Referring to recent acts of hostility toward Jews across Europe, Lammert (pictured left) said anti-Semitism, wherever it occurred, was "not acceptable." He went on to say that "in Germany it is unbearable," given the Holocaust perpetrated between 1933 and 1945 by Hitler's regime.

Ben Gurion and Adenauer met in New York in 1960Image: picture-alliance/dpa

Lammert said it was a "miracle of history" that friendly relations, initiated by Israel's founder David Ben Gurion and post-war West German Chancellor Konrad Adenauer, had led to formal diplomatic ties in 1965.

Israeli-German ties would remain "intensive" but could never be regarded as normal, given the past trauma inflicted by Hitler's Germany on the Jews of Europe, said Lammert, who as Bundestag president chairs regular sessions of Germany's parliament in Berlin.

Proud, twin-city ties

Present-day Germany was proud of its close partnership and friendship with Israel, said Lammert, adding that "magical" interest was shown by the youth of both countries in making reciprocal visits.

Further positive signs, Lammert said, were some 100 twin-city partnerships between Israel and Germany.

Referring to the search for peaceful solutions to conflicts in the Middle East, Lammert said: "Much is negotiable, but the existential right of Israel is not."

Negotiation remained necessary to resolve conflicts, he said, so that a "stable, peaceful, democratically organized" Palestinian state emerged and necessary to ensure Israel's long-term security interests are considered, he added.

Israel had the "right to live like its neighbors in internationally recognized borders, free of fear," he said.

Fourth German politician to address Knesset

Lammert, who drew the Knesset's applause when he began his speech in Hebrew, became only the fourth German politician to address Israel's parliament.

The past speakers were the late German President Johannes Rau, former President Horst Köhler, Chancellor Angela Merkel and, most recently, President of the European Parliament Martin Schulz.

Edelstein and Lammert sign deal to intensify tiesImage: picture-alliance/dpa/A. Sultan

Just before his speech, Lammert signed an agreement with his Knesset counterpart Yuli Edelstein to intensify contacts by holding a yearly Israeli-German parliamentary forum.

Edelstein (pictured right) described Lammert, who first visited Israel as a young parliamentarian in 1981, as a "friend of Israel from the heart and soul."

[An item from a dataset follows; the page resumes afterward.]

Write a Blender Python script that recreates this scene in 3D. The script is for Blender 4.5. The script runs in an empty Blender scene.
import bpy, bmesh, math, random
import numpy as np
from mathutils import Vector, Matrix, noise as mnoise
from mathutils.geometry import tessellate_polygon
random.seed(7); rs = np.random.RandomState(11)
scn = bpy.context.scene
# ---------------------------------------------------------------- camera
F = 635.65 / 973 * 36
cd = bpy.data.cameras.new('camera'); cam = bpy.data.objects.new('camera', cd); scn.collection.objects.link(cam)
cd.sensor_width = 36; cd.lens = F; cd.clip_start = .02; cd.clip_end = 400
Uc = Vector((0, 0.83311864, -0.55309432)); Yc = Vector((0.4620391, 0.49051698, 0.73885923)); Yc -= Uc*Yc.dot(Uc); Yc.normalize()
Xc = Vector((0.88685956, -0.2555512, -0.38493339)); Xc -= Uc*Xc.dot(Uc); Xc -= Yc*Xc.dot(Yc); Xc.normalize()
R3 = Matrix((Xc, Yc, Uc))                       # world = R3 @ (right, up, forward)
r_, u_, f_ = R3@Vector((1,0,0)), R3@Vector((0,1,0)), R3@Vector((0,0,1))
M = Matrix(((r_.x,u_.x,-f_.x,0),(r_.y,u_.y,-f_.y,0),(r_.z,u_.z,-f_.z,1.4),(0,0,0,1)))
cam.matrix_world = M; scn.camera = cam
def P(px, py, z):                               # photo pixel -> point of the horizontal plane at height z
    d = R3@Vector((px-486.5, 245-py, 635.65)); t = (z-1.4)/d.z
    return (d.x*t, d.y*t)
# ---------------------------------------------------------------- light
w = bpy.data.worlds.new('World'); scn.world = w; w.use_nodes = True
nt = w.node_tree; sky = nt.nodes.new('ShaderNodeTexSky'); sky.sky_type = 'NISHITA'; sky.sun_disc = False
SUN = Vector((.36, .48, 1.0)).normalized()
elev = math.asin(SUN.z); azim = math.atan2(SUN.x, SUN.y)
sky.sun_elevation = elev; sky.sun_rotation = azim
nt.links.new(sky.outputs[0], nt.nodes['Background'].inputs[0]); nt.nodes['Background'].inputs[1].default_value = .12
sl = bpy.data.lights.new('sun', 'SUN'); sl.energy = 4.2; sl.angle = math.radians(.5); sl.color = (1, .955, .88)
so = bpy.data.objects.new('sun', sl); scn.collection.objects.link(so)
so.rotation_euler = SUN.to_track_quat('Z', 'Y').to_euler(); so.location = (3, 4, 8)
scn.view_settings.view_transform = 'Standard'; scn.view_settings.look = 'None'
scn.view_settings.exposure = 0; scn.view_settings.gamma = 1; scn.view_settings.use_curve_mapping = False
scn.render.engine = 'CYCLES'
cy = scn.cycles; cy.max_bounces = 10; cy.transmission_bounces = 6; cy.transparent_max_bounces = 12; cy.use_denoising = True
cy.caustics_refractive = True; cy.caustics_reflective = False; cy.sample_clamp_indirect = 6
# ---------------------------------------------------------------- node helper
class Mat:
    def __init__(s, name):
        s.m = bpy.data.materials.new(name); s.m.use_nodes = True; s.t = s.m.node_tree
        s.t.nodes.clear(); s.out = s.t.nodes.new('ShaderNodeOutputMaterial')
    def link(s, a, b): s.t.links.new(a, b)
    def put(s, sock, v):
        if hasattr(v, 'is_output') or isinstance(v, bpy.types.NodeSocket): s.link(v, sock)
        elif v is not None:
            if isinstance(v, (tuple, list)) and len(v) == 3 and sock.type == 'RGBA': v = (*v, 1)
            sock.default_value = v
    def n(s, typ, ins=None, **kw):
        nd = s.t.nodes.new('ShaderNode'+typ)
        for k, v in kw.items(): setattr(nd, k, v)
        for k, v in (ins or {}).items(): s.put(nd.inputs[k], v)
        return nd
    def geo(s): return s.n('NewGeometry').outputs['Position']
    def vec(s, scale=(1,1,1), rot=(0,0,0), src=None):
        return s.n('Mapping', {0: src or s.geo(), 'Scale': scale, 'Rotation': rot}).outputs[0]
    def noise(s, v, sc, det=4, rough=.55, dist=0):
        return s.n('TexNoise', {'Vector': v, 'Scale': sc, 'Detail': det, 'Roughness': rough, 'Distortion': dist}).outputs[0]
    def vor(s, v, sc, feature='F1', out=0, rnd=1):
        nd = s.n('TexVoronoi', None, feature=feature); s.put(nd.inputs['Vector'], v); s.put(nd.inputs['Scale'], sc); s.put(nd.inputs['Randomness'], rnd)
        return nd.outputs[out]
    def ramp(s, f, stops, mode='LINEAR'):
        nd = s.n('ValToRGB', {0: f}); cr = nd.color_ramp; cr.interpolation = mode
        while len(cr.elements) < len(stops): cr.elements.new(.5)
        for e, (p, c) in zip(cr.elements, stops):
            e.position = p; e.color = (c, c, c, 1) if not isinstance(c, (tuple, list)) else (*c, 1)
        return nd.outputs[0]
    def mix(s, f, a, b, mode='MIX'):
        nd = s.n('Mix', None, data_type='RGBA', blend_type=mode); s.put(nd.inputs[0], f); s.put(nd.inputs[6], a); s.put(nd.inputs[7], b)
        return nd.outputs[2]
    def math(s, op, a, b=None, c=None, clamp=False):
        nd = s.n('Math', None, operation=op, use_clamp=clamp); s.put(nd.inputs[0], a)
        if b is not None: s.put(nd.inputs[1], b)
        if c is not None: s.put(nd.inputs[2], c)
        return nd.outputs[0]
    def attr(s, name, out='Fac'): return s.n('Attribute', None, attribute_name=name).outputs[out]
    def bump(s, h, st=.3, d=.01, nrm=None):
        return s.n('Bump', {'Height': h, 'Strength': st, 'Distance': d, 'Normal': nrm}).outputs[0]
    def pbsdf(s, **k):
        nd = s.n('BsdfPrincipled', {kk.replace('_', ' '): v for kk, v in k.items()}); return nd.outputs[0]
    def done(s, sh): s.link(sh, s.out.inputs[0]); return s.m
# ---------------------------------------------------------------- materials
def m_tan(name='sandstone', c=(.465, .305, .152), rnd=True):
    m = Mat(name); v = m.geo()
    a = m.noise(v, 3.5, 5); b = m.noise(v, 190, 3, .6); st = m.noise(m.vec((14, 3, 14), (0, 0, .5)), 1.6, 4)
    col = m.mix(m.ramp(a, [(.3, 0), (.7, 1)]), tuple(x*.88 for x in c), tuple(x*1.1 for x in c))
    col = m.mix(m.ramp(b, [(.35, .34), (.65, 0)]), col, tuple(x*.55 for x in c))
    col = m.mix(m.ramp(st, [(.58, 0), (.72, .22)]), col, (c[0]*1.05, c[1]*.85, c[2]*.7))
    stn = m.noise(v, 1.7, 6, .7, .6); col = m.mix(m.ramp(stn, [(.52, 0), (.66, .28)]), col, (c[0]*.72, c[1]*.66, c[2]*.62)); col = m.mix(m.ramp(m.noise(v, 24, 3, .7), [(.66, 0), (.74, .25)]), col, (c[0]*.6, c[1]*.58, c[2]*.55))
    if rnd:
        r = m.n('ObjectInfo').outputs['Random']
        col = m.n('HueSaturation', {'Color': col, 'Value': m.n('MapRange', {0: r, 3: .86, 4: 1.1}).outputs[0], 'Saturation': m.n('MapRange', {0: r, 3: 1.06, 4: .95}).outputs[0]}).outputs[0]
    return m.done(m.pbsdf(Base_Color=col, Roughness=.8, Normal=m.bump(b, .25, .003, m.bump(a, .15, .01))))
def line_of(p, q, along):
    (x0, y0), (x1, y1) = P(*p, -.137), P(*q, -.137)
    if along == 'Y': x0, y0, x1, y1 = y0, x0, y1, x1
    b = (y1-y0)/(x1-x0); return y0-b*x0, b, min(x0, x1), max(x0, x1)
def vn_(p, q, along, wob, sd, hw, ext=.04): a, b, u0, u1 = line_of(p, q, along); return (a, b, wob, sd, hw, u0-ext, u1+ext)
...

Present in the chamber were Israeli Prime Minister Benjamin Netanyahu and Israeli head of state President Reuven Rivlin.

High-level German delegation

Germany's visiting delegation, comprising Lammert, four other members of the Bundestag's presidium, and the chairman of the German-Israel parliamentary group, Volker Beck, is due to remain in Israel until Friday.

They are scheduled to visit the Holocaust memorial Yad Vashem and the town of Ramla, which is regarded as exemplary for coexistence between Jewish and Arabic Israelis.